▶ BRIEF
Each line below should be retyped exactly, with no pictures.

------------

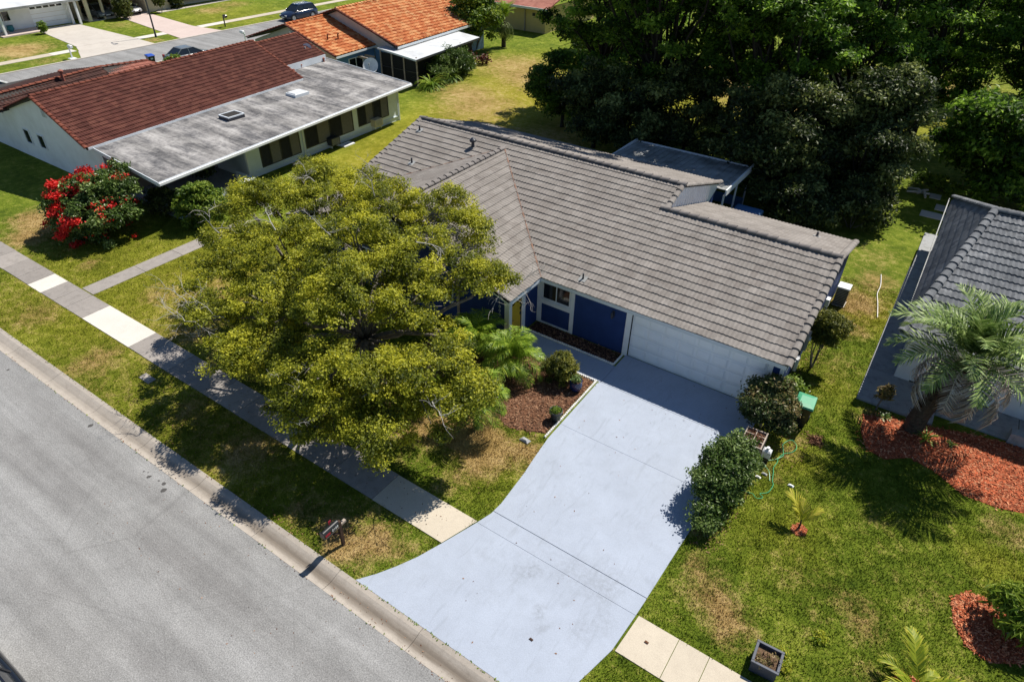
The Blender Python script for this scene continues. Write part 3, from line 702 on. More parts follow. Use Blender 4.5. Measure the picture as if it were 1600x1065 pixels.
# driveway
xl = edge([(0, -.03), (-2.14, -.03), (-5.9, -.0), (-7.0, .12), (-7.73, .22), (-9.2, .33), (-9.7, .3), (-10.26, .14), (-11.45, -.25), (-12.2, -.52), (-12.78, -.8), (-13.3, -1.1), (-13.78, -1.45)])
xr = edge([(0, 5.72), (-5.2, 5.68), (-7.4, 5.58), (-9.95, 5.5), (-11.4, 5.42), (-12.63, 5.12), (-13.78, 4.8)])
drive = thing('driveway', None, None); drive['kind'] = 'structure'
def dslab(y1, y0, x0=None, x1=None, z=.032):
    ys = [y0] + [y for y in (-13.3, -12.78, -12.2, -11.45, -10.26, -9.7, -9.2, -7.73, -7.0, -5.9) if y0 < y < y1] + [y1]
    Lp = [((xl(y) if x0 is None else x0), y) for y in ys]; Rp = [((xr(y) if x1 is None else x1), y) for y in ys]
    MB().prism(Rp + Lp[::-1], -.08, z).build('slab', M['drive'], drive)
dslab(-.0, -2.13, .06); dslab(-2.145, -5.03, None, None, .031); dslab(-5.042, -9.58); dslab(-9.6, -10.22, z=.029); dslab(-10.232, -13.77, z=.031)
MB().prism([(-4.35, -2.12), (.045, -2.12), (.045, -.93), (-4.35, -.93)], -.08, .031).build('slab', M['drive'], drive)
# neighbour's slab on the right
pc = thing('neighbour_patio', None, None); pc['kind'] = 'structure'
for (a, b, c, d, z) in ((8.42, 2.7, 11.0, 4.9, .10), (11.02, 3.42, 13.6, 4.9, .10), (13.62, 3.85, 17, 4.9, .10), (8.42, 4.92, 9.35, 9.9, .09), (8.44, 9.92, 9.35, 14.9, .085), (8.5, 14.92, 9.35, 19.5, .09)):
    MB().bevbox(a, b, -.1, c, d, z, .01).build('slab', M['patio_conc'], pc)
pc2 = struct('neighbour_stepping_slabs', MB().bevbox(8.0, 25.0, -.02, 8.6, 25.8, .03).bevbox(8.5, 23.3, -.02, 9.3, 24.2, .04).bevbox(7.9, 21.9, -.02, 9.2, 22.8, .03), M['far_conc'])
# far side paving
far = thing('far_driveway', None, None); far['kind'] = 'structure'
MB().prism([(-79.6, 15.0), (-68.3, 13.6), (-68.3, 19.4), (-79.6, 19.3)], -.05, .03).build('slab', M['far_conc'], far)
MB().prism([(-68.28, 13.5), (-66.4, 12.8), (-66.4, 19.3), (-68.28, 19.38)], -.05, .028).build('slab', M['far_conc'], far)
MB().prism([(-66.38, 12.7), (-63.78, 11.6), (-63.78, 19.2), (-66.38, 19.3)], -.05, .031).build('slab', M['far_conc'], far)
far2 = thing('carport_driveway', None, None); far2['kind'] = 'structure'
MB().prism([(-79.0, 24.3), (-68.3, 22.8), (-68.3, 26.7), (-77.4, 27.6), (-79, 27.6)], -.05, .03).build('slab', M['pink_conc'], far2)
MB().prism([(-68.28, 22.8), (-63.78, 22.2), (-63.78, 27.3), (-68.28, 26.7)], -.05, .032).build('slab', M['pink_conc'], far2)
fsw = thing('far_sidewalk', None, None); fsw['kind'] = 'structure'
for a, b, m in ((-20, 3, 'walk_buff'), (3.02, 6, 'walk_buff'), (6.02, 10.5, 'walk_buff'), (10.52, 12.75, 'walk_new'), (19.4, 22.8, 'walk_new'), (26.9, 30.4, 'walk_new'), (30.42, 34, 'walk_buff'), (34.02, 40, 'walk_buff'), (40.02, 60, 'walk_buff')):
    MB().prism([(-67.9, a), (-66.75, a), (-66.75, b), (-67.9, b)], -.05, .025).build('slab', M[m], fsw)
struct('porch_step', MB().prism([(-79.0, 11.0), (-78.0, 11.0), (-78.0, 15.0), (-79.0, 15.0)], -.05, .12).prism([(-80.2, 6.0), (-79.02, 6.0), (-79.02, 15.6), (-80.2, 15.6)], -.05, .2), M['pink_conc'])
struct('front_path_far', MB().prism([(-78.8, 28.8), (-77.9, 28.8), (-79.0, 44), (-80.0, 44)], -.05, .03), M['far_conc'])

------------

▶ ANSWER FOR THIS EXERCISE
The Blender Python script for this scene continues. Write part 3, from line 702 on. More parts follow. Use Blender 4.5. Measure the picture as if it were 1600x1065 pixels.
# driveway
xl = edge([(0, -.03), (-2.14, -.03), (-5.9, -.0), (-7.0, .12), (-7.73, .22), (-9.2, .33), (-9.7, .3), (-10.26, .14), (-11.45, -.25), (-12.2, -.52), (-12.78, -.8), (-13.3, -1.1), (-13.78, -1.45)])
xr = edge([(0, 5.72), (-5.2, 5.68), (-7.4, 5.58), (-9.95, 5.5), (-11.4, 5.42), (-12.63, 5.12), (-13.78, 4.8)])
drive = thing('driveway', None, None); drive['kind'] = 'structure'
def dslab(y1, y0, x0=None, x1=None, z=.032):
    ys = [y0] + [y for y in (-13.3, -12.78, -12.2, -11.45, -10.26, -9.7, -9.2, -7.73, -7.0, -5.9) if y0 < y < y1] + [y1]
    Lp = [((xl(y) if x0 is None else x0), y) for y in ys]; Rp = [((xr(y) if x1 is None else x1), y) for y in ys]
    MB().prism(Rp + Lp[::-1], -.08, z).build('slab', M['drive'], drive)
dslab(-.0, -2.13, .06); dslab(-2.145, -5.03, None, None, .031); dslab(-5.042, -9.58); dslab(-9.6, -10.22, z=.029); dslab(-10.232, -13.77, z=.031)
MB().prism([(-4.35, -2.12), (.045, -2.12), (.045, -.93), (-4.35, -.93)], -.08, .031).build('slab', M['drive'], drive)
# neighbour's slab on the right
pc = thing('neighbour_patio', None, None); pc['kind'] = 'structure'
for (a, b, c, d, z) in ((8.42, 2.7, 11.0, 4.9, .10), (11.02, 3.42, 13.6, 4.9, .10), (13.62, 3.85, 17, 4.9, .10), (8.42, 4.92, 9.35, 9.9, .09), (8.44, 9.92, 9.35, 14.9, .085), (8.5, 14.92, 9.35, 19.5, .09)):
    MB().bevbox(a, b, -.1, c, d, z, .01).build('slab', M['patio_conc'], pc)
pc2 = struct('neighbour_stepping_slabs', MB().bevbox(8.0, 25.0, -.02, 8.6, 25.8, .03).bevbox(8.5, 23.3, -.02, 9.3, 24.2, .04).bevbox(7.9, 21.9, -.02, 9.2, 22.8, .03), M['far_conc'])
# far side paving
far = thing('far_driveway', None, None); far['kind'] = 'structure'
MB().prism([(-79.6, 15.0), (-68.3, 13.6), (-68.3, 19.4), (-79.6, 19.3)], -.05, .03).build('slab', M['far_conc'], far)
MB().prism([(-68.28, 13.5), (-66.4, 12.8), (-66.4, 19.3), (-68.28, 19.38)], -.05, .028).build('slab', M['far_conc'], far)
MB().prism([(-66.38, 12.7), (-63.78, 11.6), (-63.78, 19.2), (-66.38, 19.3)], -.05, .031).build('slab', M['far_conc'], far)
far2 = thing('carport_driveway', None, None); far2['kind'] = 'structure'
MB().prism([(-79.0, 24.3), (-68.3, 22.8), (-68.3, 26.7), (-77.4, 27.6), (-79, 27.6)], -.05, .03).build('slab', M['pink_conc'], far2)
MB().prism([(-68.28, 22.8), (-63.78, 22.2), (-63.78, 27.3), (-68.28, 26.7)], -.05, .032).build('slab', M['pink_conc'], far2)
fsw = thing('far_sidewalk', None, None); fsw['kind'] = 'structure'
for a, b, m in ((-20, 3, 'walk_buff'), (3.02, 6, 'walk_buff'), (6.02, 10.5, 'walk_buff'), (10.52, 12.75, 'walk_new'), (19.4, 22.8, 'walk_new'), (26.9, 30.4, 'walk_new'), (30.42, 34, 'walk_buff'), (34.02, 40, 'walk_buff'), (40.02, 60, 'walk_buff')):
    MB().prism([(-67.9, a), (-66.75, a), (-66.75, b), (-67.9, b)], -.05, .025).build('slab', M[m], fsw)
struct('porch_step', MB().prism([(-79.0, 11.0), (-78.0, 11.0), (-78.0, 15.0), (-79.0, 15.0)], -.05, .12).prism([(-80.2, 6.0), (-79.02, 6.0), (-79.02, 15.6), (-80.2, 15.6)], -.05, .2), M['pink_conc'])
struct('front_path_far', MB().prism([(-78.8, 28.8), (-77.9, 28.8), (-79.0, 44), (-80.0, 44)], -.05, .03), M['far_conc'])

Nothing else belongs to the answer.